The Kenya National Federation of Jua Kali Associations says its members continue encountering problems in securing funding to finance export businesses because some banks are thinly spread in regional markets.

Some banks such as Barclays and KCB have since formed business clubs for small and medium entrepreneurs that organise seminars to educate customers on cross-border trade.

Barclays Bank recently facilitated travels by some entrepreneurs to enable them gain experience and business contacts outside the borders.

Such opportunities, the financial institutions say, would help resolve some of the problems associated with the export of merchandise from Kenya.

But local entrepreneurs say some banks with limited regional reach are making it difficult for traders to secure credit to facilitate export businesses.

“Some financial institutions which do not have regional presence are very cautious when it comes to lending to the small and medium enterprises venturing into cross-border trading” says Mr Richard Muteti, the chief executive of the Kenya National Federation of Jua Kali Associations. “Some banks look down upon SMEs as those businesses that are not able to transact sophisticated businesses.”

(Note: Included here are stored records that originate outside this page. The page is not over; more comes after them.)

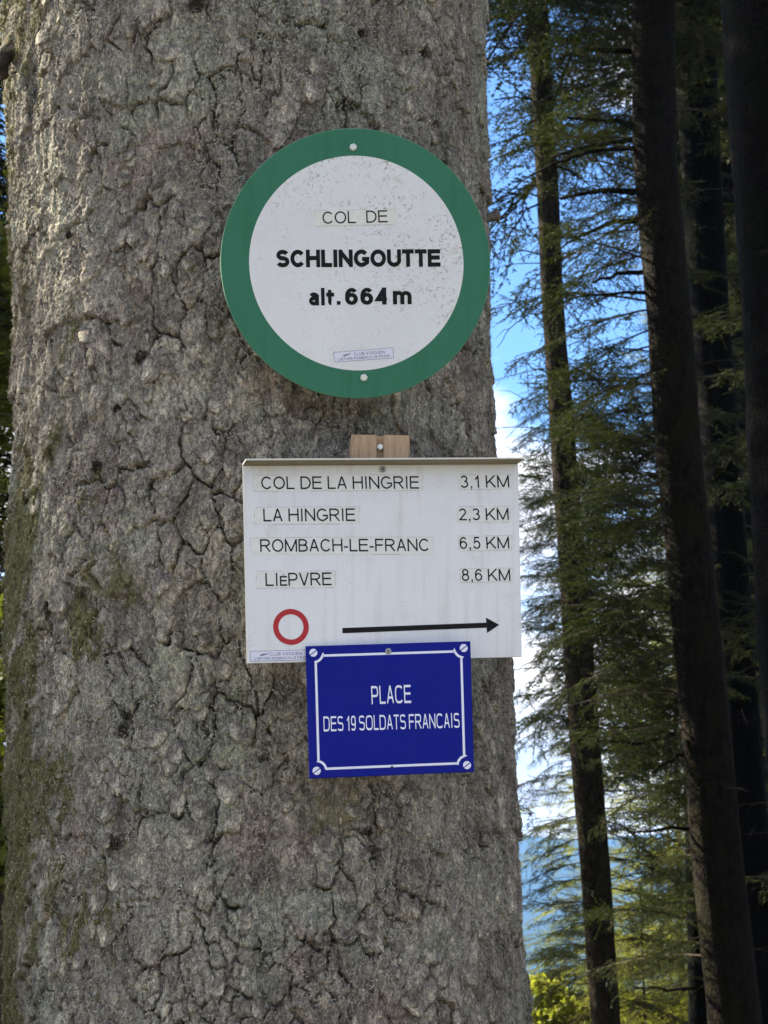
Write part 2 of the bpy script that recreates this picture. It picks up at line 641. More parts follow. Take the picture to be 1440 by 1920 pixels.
X0 = Cm + Rm * np.sin(Tm)
Y0 = TY - Rm * np.cos(Tm)
deg = np.degrees(np.where(Tm > math.pi, Tm - 2 * math.pi, Tm))
wq = fbm(S * 40, Zm * 25, 83, 3)
nmo = fbm(S * 20 + wq * 1.3, Zm * 8 + wq * 1.1, 81, 6, .72)
lowz = smooth(2.42, 1.9, Zm)
mossm = smooth(.0, .45, nmo * 1.35 + lowz * .55 + smooth(-42, -78, deg) * .66 - .58 - smooth(-40, -16, deg) * .9)
PXm, PYm = to_px(X0, Y0, Zm)
mossm = np.maximum(mossm, smooth(0, .5, .75 - np.hypot((PXm - 245) / 75, (PYm - 1085) / 70) + nmo * 1.3) * .8)
mossm = np.maximum(mossm, smooth(.1, .6, .5 - np.hypot((PXm - 620) / 60, (PYm - 1540) / 100) + nmo * 1.3) * .45)
mossm *= (Tm < math.pi)
# left flank is finer, more fibrous and furrowed
fl = smooth(-48, -66, deg)
hh = hh + fl * (fbm(S * 75, Zm * 9, 91, 4, .6) * .008 + fbm(S * 260, Zm * 30, 92, 3) * .0025)
hh += (mossm ** 1.5) * (.003 + .0035 * fbm(S * 160, Zm * 60, 93, 3))
# knot bulge at the top left, lump at the right edge beside the disc
RN = Rm + hh
# sockets behind the signs stay inside the bark line
X = Cm + RN * np.sin(Tm)
Y = TY - RN * np.cos(Tm)
V = np.stack([X, Y, Zm], -1)
nz, nt_ = Tm.shape
ii = np.arange(nz - 1)[:, None] * nt_
jj = np.arange(nt_)[None]
fc = np.stack([ii + jj, ii + (jj + 1) % nt_, ii + nt_ + (jj + 1) % nt_, ii + nt_ + jj], -1).reshape(-1, 4)
me = mesh_np('trunk', V.reshape(-1, 3), fc, M['fir_bark'])
for nm, ar in (('groove', gg), ('plate', pp), ('moss', mossm)):
    a = me.attributes.new(nm, 'FLOAT', 'POINT')
    a.data.foreach_set('value', ar.astype(np.float32).ravel())
fir = empty('fir_tree', (0, 0, 0))
tag(fir, 'massive grey fir trunk in the foreground carrying the three signs', 'tree')
link_mesh('trunk', me, fir)


def surf(px, py, lift=0.0):
    """point on the trunk's mean surface seen at a photo pixel, with its outward normal"""
    d = ray_dir(px, py)
    t = 2.2
    for _ in range(400):
        p = EYE + d * t
        c = np.interp(p.z, PZ, PC)
        r = np.interp(p.z, PZ, PR)
        g = math.hypot(p.x - c, p.y - TY) - r
        if g < 1e-4: break
        t += max(g * .5, 1e-4)
        if t > 3.3: break
    th = math.atan2(p.x - c, TY - p.y)
    h = float(bark_height(np.array([th * .335]), np.array([p.z]))[0][0])
    n = Vector((math.sin(th), -math.cos(th), 0))
    return Vector((c + (r + h + lift) * n.x, TY + (r + h + lift) * n.y, p.z)), n, th


rng = np.random.default_rng(5)
rnd = random.Random(7)

# lichen fibres and flecks lying on the bark: uncountable, one part
fine = np.where((np.abs(deg) < 100) & (Zm > 1.42) & (Zm < 2.97))
sel = rng.choice(len(fine[0]), 90000)
iz, it = fine[0][sel], fine[1][sel]
patch = fbm(S[iz, it] * 9, Zm[iz, it] * 7, 101, 3)
keep = (patch + rng.random(len(iz)) * .5 > .12) & (gg[iz, it] < .5)
iz, it = iz[keep], it[keep]


def slivers(iz, it, ln, wd, vert, lift, outl, drop=0.0):
    n = len(iz)
    th = TH[it]
    nrm = np.stack([np.sin(th), -np.cos(th), np.zeros(n)], -1)
    tan = np.stack([np.cos(th), np.sin(th), np.zeros(n)], -1)
    up = np.array([0, 0, 1.0])
    a = rng.normal(0, 1, n) * (1 - vert) * 1.6 + math.pi / 2
    d = tan * np.cos(a)[:, None] + up * np.sin(a)[:, None] * np.where(rng.random(n) < .5, 1, -1)[:, None]
    if drop: d = d * [1, 1, 0] + up * -np.abs(d[:, 2:3])
    sd = np.cross(nrm, d)
    p = V[iz, it] + nrm * lift
    L = ln * (.4 + rng.random(n)[:, None] * 1.0)
    W = wd * (.6 + rng.random(n)[:, None] * .8)
    cv = sd * (rng.normal(0, .35, n)[:, None] * L)
    o1 = nrm * (outl * rng.random(n)[:, None])
    p0 = p
    p1 = p + d * L * .5 + cv * .5 + o1
    p2 = p + d * L + cv * 0 + o1 * .3
    return np.stack([p0, p1 + sd * W, p1 - sd * W, p2], 1)


q = slivers(iz, it, .0050, .00042, .15, .0006, .0022)
vv = q.reshape(-1, 3)
k = np.arange(len(q))[:, None] * 4
ff = np.concatenate([k + [0, 1, 2], k + [1, 3, 2]], 0)
lm, lnt, lb = new_mat('lichen')
ln_ = lnt.noise(lnt.coord('Object'), 60, 3)
lnt.link(lnt.ramp(ln_, [(.3, (.12, .10, .08)), (.5, (.38, .38, .30)), (.7, (.62, .62, .52))]), lb.inputs['Base Color'])
lb.inputs['Roughness'].default_value = .9
M['lichen'] = lm
o = link_mesh('lichen', mesh_np('lichen', vv, ff, lm, False), fir)
tag(o, kind='stuff')

# moss strands
w_ = mossm[fine]
pick = rng.random(len(w_)) < w_ * .16
iz, it = fine[0][pick], fine[1][pick]
q = slivers(iz, it, .016, .0004, .72, .0006, .005, 1)
vv = q.reshape(-1, 3)
k = np.arange(len(q))[:, None] * 4
ff = np.concatenate([k + [0, 1, 2], k + [1, 3, 2]], 0)
mm_, mnt, mb = new_mat('moss_strand')
mn_ = mnt.noise(mnt.coord('Object'), 90, 3)
mnt.link(mnt.ramp(mn_, [(.3, (.07, .065, .022)), (.55, (.17, .155, .055)), (.75, (.30, .28, .12))]), mb.inputs['Base Color'])
mb.inputs['Roughness'].default_value = .9
M['moss'] = mm_
o = link_mesh('moss', mesh_np('moss', vv, ff, mm_, False), fir)
tag(o, kind='stuff')

# loose bark scales, each its own plate
def flake_mesh(seed, rx, rz):
    r_ = random.Random(seed)
    n = 12
    rim = []
    for i in range(n):
        a = i / n * 2 * math.pi
        k = 1 + r_.uniform(-.22, .22)
        rim.append((math.cos(a) * rx * k, math.sin(a) * rz * k))
    v, f = [], []
    th_ = .0018
    for (x, z) in rim:                               # outer face rim; local y = outward
        v.append((x, .0005 - (x / rx) ** 2 * .0012 + (.0022 if z < 0 else 0) * abs(z) / rz, z))
    for (x, z) in rim:
        v.append((x * .55, .0016 + r_.uniform(-.0007, .0009), z * .55))
    for (x, z) in rim:
        v.append((x * .93, -.004, z * .93))
    c = len(v)
    v.append((r_.uniform(-.2, .2) * rx, .0016 + r_.uniform(-.0006, .0008), 0))
    for i in range(n):
        j = (i + 1) % n
        f += [(i, j, n + j, n + i), (n + i, n + j, c), (j, i, 2 * n + i, 2 * n + j)]
    me = mesh_py('bark_scale', v, f, M['fir_bark'], True)
    return me


fl_meshes = [flake_mesh(i, rnd.uniform(.007, .016), rnd.uniform(.010, .022)) for i in range(16)]
for fm in fl_meshes:
    for nm, val in (('plate', rnd.uniform(.25, .8)), ('groove', 0), ('moss', 0)):
        a = fm.attributes.new(nm, 'FLOAT', 'POINT')
        a.data.foreach_set('value', [val] * len(fm.vertices))
cnt = 0
while cnt < 230:
    px, py = rnd.uniform(60, 930), rnd.uniform(-20, 1940)
    if fbm(np.array([px / 150]), np.array([py / 200]), 7, 2)[0] < -.12: continue
    p, n, th = surf(px, py)
    if abs(th) > 1.15: continue
    o = link_mesh('bark_scale', rnd.choice(fl_meshes), fir)
    s = rnd.uniform(.55, 1.25)
    # local x = tangent, y = outward, z = up
    mt = Matrix(((math.cos(th), n.x, 0, 0), (math.sin(th), n.y, 0, 0), (0, 0, 1, 0), (0, 0, 0, 1)))
    o.matrix_basis = Matrix.Translation(p + n * .0005) @ mt @ Matrix.Rotation(rnd.gauss(0, .25), 4, 'Y') @ Matrix.Rotation(rnd.uniform(.02, .14), 4, 'X') @ Matrix.Diagonal((s * (1 if rnd.random() < .5 else -1), 1, s, 1))
    cnt += 1

# dark lichen tufts
tuft_m, tnt, tb_ = new_mat('dark_tuft')
tnt.link(tnt.ramp(tnt.noise(tnt.coord('Object'), 700, 2), [(.35, (.012, .010, .006)), (.65, (.06, .048, .022))]), tb_.inputs['Base Color'])
tb_.inputs['Roughness'].default_value = 1


def tuft_mesh(seed):
    r_ = np.random.default_rng(seed)
    n = 260
    a = r_.random(n) * 6.283
    rr = np.sqrt(r_.random(n)) * .0065
    b0 = np.stack([np.cos(a) * rr, np.zeros(n), np.sin(a) * rr], -1)
    d = np.stack([np.cos(a) * rr * 90 + r_.normal(0, .4, n), np.ones(n) * .9, np.sin(a) * rr * 90 + r_.normal(0, .4, n)], -1)
    d /= np.linalg.norm(d, axis=1)[:, None]
    L = .0045 * (.6 + r_.random(n)[:, None])
    sd = np.cross(d, r_.normal(0, 1, (n, 3)))
    sd /= np.linalg.norm(sd, axis=1)[:, None]
    v = np.stack([b0 - sd * .0004, b0 + sd * .0004, b0 + d * L], 1).reshape(-1, 3)
    f = np.arange(3 * n).reshape(-1, 3)
    return mesh_np('dark_tuft', v, f, tuft_m, False)


tm = [tuft_mesh(i) for i in range(4)]
for i, (px, py, s) in enumerate([(262, 668, 1.2), (180, 875, 1.1), (156, 1112, 1.1), (88, 1140, 1.0), (368, 12, 1.3), (210, 1580, 1.3), (400, 1372, .9), (216, 765, .7), (50, 1015, .8),
                                 (240, 1340, 1.0), (236, 1370, 1.2), (690, 1560, .8), (128, 440, .7), (680, 60, .7)]):
    p, n, th = surf(px, py)
    o = link_mesh('dark_tuft', tm[i % 4], fir)
    mt = Matrix(((math.cos(th), n.x, 0, 0), (math.sin(th), n.y, 0, 0), (0, 0, 1, 0), (0, 0, 0, 1)))
    o.matrix_basis = Matrix.Translation(p) @ mt @ Matrix.Rotation(i, 4, 'Y') @ Matrix.Diagonal((s, 1, s * 1.1, 1))


def tube(pts, rads, n=8, cap=True):
    """tapered tube through points -> verts, faces (quads as lists)"""
    v, f = [], []
    pts = [Vector(p) for p in pts]
    for i, p in enumerate(pts):
        d = (pts[min(i + 1, len(pts) - 1)] - pts[max(i - 1, 0)]).normalized()
        a = d.orthogonal().normalized() if i == 0 else (a - d * a.dot(d)).normalized()
        b = d.cross(a)
        for k in range(n):
            t = k / n * 2 * math.pi
            v.append(p + (a * math.cos(t) + b * math.sin(t)) * rads[i])
    for i in range(len(pts) - 1):
        for k in range(n):
            f.append((i * n + k, i * n + (k + 1) % n, (i + 1) * n + (k + 1) % n, (i + 1) * n + k))
    if cap:
        f.append(tuple(range(n))[::-1])
        f.append(tuple((len(pts) - 1) * n + k for k in range(n)))
    return v, f


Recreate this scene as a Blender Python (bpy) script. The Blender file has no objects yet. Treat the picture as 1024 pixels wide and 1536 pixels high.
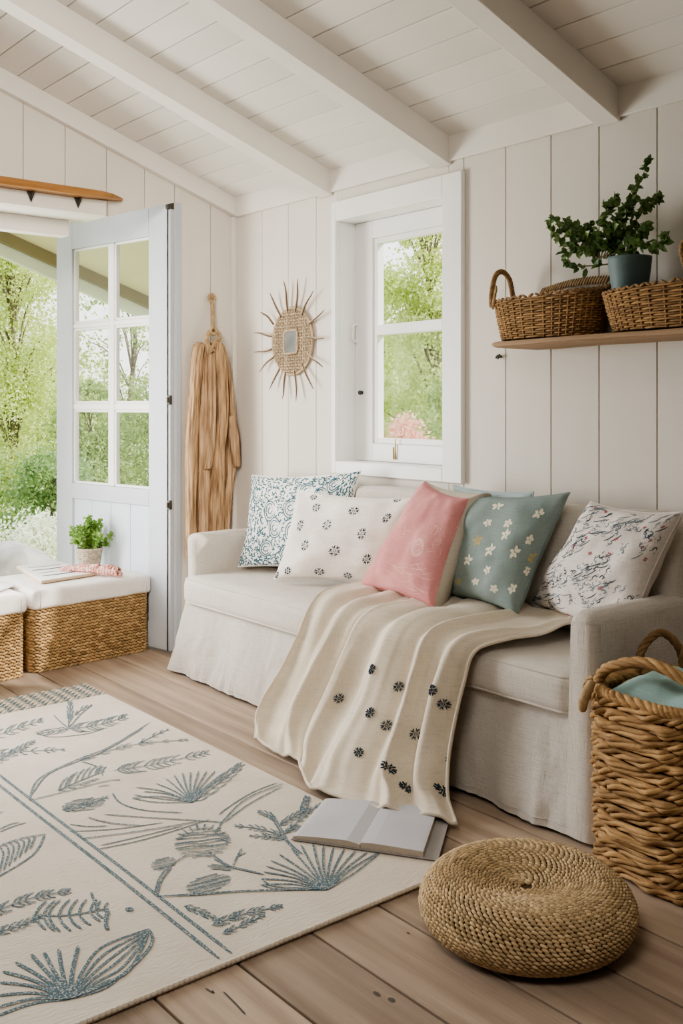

But business organisations such as the Kenya Private Sector Alliance say some SMEs are shying away from seeking credit because the funds are high due to the risk associated with the export business.

The high risk associated with the export business has also resulted to high cost of insurance, say entrepreneurs. This, they say, has contributed to the difficulties encountered by local businesses in attempts to break into export markets.

SMEs say they cannot access credit because financial institutions perceive export business as risky especially when goods are freighted by sea.

Pirate attacks in the sea have raised the cost of insurance on transit goods and some exporters now believe it is not the best channel for transporting goods.

According to the Kenya Shippers Council (KSC), businesses in the east African region paid out Sh2 billion every month to cover the cost of piracy over the last 18 months

Among the new charges that shipping lines have introduced to ensure pirates do not drive them out of business are those for container handling that have risen by between 34 and 150 per cent compared to rates before October 2009 and bulk cargo freight rates, which have gone up between five and 150 per cent.

Voyage time has increased from an average of 12 days to 30 days.

The problems of exporters are compounded by the fact that local insurance firms are not interested in covering export goods because of increasing theft and pilferage.

Several cases of theft of goods on transit have been recorded on highways such as the Nairobi-Nakuru stretch where robbers have attacked truckers.